Item:
ON3733

Original U.S. WWI M1917 Doughboy Signal Corps Helmet with Camouflage Paint

Regular price $350.00

Item Description

Original Item: Only One Available. This wonderful example that has original period textured camouflage paint. The shell is maker marked with a stamping on the underside of the rim that reads D/F 15. This is an wonderful example of a genuine USGI Great War helmet from the Signal Corps of the US army. There is also an original hand painted Signal Corps crossed flags over a 402 for the 402nd Signal Corps Company. Included are a original liner and chinstrap but both are detached from the helmet.

On 1 August 1907, an Aeronautical Division was established within the Office of the Chief Signal Officer (OCSO). In 1908, on Fort Myer, Virginia, the Wright brothers made test flights of the Army's first airplane built to Signal Corps' specifications. Reflecting the need for an official pilot rating, War Department Bulletin No. 2, released on 24 February 1911, established a "Military Aviator" rating. Army aviation remained within the Signal Corps until 1918, when it became the Army Air Service.

The Signal Corps lost no time in meeting the challenges of World War I. Chief Signal Officer George Owen Squier worked closely with private industry to perfect radio tubes while creating a major signal laboratory at Camp Alfred Vail (Fort Monmouth).
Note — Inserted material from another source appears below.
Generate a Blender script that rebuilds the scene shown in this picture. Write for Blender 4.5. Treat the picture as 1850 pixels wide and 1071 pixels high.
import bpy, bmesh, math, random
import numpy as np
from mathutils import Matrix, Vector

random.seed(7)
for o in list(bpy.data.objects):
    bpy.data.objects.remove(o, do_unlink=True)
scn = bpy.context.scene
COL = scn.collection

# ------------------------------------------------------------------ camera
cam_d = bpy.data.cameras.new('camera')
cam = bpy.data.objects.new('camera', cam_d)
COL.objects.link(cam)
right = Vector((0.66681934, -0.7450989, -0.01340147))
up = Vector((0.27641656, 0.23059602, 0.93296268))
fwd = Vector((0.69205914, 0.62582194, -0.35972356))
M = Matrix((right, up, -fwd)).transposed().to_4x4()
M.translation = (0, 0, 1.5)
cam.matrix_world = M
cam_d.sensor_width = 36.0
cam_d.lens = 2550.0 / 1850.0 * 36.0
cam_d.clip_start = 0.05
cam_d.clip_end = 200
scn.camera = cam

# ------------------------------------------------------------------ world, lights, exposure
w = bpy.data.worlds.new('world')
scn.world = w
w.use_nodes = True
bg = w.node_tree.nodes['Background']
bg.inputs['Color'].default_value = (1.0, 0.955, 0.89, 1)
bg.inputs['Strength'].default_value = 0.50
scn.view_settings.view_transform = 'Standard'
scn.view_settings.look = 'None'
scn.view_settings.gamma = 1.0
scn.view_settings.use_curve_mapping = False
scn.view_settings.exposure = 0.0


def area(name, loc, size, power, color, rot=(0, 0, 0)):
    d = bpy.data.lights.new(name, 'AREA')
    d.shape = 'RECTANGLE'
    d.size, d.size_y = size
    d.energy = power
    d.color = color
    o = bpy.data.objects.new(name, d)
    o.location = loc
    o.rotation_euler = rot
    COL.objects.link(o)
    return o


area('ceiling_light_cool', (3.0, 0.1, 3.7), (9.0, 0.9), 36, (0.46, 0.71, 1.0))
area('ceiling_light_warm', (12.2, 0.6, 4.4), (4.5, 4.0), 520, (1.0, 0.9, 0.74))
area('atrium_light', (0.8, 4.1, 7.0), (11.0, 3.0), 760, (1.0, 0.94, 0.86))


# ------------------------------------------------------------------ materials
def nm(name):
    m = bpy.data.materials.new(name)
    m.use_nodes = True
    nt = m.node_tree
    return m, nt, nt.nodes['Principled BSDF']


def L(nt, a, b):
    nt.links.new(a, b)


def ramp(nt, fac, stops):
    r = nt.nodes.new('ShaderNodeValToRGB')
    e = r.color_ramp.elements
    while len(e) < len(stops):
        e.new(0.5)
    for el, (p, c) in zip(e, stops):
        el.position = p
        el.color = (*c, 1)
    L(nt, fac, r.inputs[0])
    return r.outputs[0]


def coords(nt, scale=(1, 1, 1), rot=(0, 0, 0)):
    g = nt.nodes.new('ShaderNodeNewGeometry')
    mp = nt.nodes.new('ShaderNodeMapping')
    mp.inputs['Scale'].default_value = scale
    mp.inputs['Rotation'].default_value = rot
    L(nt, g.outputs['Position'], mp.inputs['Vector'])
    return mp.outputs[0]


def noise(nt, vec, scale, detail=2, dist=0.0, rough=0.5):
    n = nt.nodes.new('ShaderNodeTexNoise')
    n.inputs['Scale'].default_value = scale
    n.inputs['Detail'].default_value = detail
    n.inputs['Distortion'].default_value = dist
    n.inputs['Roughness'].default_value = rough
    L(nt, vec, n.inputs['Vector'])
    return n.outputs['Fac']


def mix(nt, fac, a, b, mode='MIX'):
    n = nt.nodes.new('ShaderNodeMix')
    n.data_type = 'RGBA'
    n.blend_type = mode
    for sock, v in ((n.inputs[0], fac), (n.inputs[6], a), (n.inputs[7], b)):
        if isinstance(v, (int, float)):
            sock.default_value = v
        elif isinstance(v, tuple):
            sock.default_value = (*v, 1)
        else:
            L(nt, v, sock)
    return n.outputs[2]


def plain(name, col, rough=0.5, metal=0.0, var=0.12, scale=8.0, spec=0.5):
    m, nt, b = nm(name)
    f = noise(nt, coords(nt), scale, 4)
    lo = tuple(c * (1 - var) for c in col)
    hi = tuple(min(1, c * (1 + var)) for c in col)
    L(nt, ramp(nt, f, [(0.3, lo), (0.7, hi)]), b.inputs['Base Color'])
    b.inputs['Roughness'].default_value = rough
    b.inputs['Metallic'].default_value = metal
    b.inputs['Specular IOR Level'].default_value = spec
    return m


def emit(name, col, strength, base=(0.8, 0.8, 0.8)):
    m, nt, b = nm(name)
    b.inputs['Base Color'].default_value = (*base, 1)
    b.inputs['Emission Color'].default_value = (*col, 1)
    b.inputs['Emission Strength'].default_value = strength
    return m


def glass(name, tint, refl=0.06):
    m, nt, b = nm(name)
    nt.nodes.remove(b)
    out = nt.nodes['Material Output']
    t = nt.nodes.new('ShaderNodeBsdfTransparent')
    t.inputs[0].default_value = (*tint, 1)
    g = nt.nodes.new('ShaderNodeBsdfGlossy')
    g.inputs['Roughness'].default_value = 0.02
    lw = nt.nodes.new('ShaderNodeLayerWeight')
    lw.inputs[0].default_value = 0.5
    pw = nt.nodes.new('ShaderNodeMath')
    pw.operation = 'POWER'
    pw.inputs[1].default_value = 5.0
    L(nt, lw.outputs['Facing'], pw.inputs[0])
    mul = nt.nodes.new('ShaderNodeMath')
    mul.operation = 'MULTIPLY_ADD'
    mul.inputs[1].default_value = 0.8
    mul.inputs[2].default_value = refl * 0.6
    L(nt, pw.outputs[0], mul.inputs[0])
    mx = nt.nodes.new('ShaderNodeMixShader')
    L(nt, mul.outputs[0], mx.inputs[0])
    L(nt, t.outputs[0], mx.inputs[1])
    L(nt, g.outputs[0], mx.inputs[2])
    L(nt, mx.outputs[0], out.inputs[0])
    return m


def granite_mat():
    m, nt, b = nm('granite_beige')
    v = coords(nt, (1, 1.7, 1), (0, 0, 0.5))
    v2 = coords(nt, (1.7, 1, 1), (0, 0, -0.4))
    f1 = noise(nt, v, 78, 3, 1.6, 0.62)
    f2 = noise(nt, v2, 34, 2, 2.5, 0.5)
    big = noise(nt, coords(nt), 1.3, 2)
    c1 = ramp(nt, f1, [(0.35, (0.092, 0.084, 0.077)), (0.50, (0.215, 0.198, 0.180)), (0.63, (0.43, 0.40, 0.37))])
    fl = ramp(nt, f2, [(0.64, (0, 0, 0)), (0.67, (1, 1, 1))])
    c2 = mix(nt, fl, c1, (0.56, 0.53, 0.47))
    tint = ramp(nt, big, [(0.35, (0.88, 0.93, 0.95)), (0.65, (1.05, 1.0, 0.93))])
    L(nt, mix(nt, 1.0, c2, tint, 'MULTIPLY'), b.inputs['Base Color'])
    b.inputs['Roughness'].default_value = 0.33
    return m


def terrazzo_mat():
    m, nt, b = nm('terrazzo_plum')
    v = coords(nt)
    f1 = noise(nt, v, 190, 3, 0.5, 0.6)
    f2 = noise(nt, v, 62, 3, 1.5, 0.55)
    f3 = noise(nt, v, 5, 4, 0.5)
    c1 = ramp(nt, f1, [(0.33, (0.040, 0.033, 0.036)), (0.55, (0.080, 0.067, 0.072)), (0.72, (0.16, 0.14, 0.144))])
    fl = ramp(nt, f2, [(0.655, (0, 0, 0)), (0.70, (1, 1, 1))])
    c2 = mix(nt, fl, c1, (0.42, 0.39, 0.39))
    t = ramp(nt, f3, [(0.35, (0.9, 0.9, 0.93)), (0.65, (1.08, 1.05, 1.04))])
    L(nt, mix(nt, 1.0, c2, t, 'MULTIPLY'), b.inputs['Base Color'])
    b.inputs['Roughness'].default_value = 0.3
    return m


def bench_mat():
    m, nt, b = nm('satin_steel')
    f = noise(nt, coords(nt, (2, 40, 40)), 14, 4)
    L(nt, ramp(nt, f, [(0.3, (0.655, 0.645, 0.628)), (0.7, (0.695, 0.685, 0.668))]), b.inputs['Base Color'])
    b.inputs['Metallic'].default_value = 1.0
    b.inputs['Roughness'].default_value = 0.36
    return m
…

Early radiotelephones developed by the Signal Corps were introduced into the European theater in 1918. While the new American voice radios were superior to the radiotelegraph sets, telephone and telegraph remained the major technology of World War I.

A pioneer in radar, Colonel William Blair, director of the Signal Corps laboratories at Fort Monmouth, patented the first Army radar demonstrated in May 1937. Even before the United States entered World War II, mass production of two radar sets, the SCR-268 and the SCR-270, had begun. Along with the Signal Corps' tactical FM radio, also developed in the 1930s, radar was the most important communications development of World War II.

During World War I, women switchboard operators, known as the "Hello Girls", were sworn into the U.S. Army Signal Corps. Despite the fact that they wore U.S. Army Uniforms and were subject to Army Regulations (Chief Operator Grace Banker received the Distinguished Service Medal), they were not given honorable discharges but were considered "civilians" employed by the military, because Army Regulations specified the male gender. Not until 1978—the 60th anniversary of the end of World War I—did Congress approve Veteran Status/Honorable discharges for the remaining "Hello Girls".

The M1917 was the US Army's first modern combat helmet, used from 1917 and during the 1920s, before being replaced by the M1917A1. The M1917A1 helmet was an updated version of the M1917 and initially used refurbished WW1 shells.

The M1917 is a near identical version of the British Mk.I steel helmet, and it is important to note that when the US joined the Great War in 1917 they were initially issued with a supply of around 400,000 British made Mk.Is, before production began state side. The M1917 differed slightly in its lining detail, and exhibited US manufacture markings.

M1917 helmet liners typically show a paper label at the crown and the dome rivet head. The liner is set up as on the British versions, with an oilcloth band and net configuration, attached to a leather strap, riveted to the shell. The chinstrap is leather with steel buckle.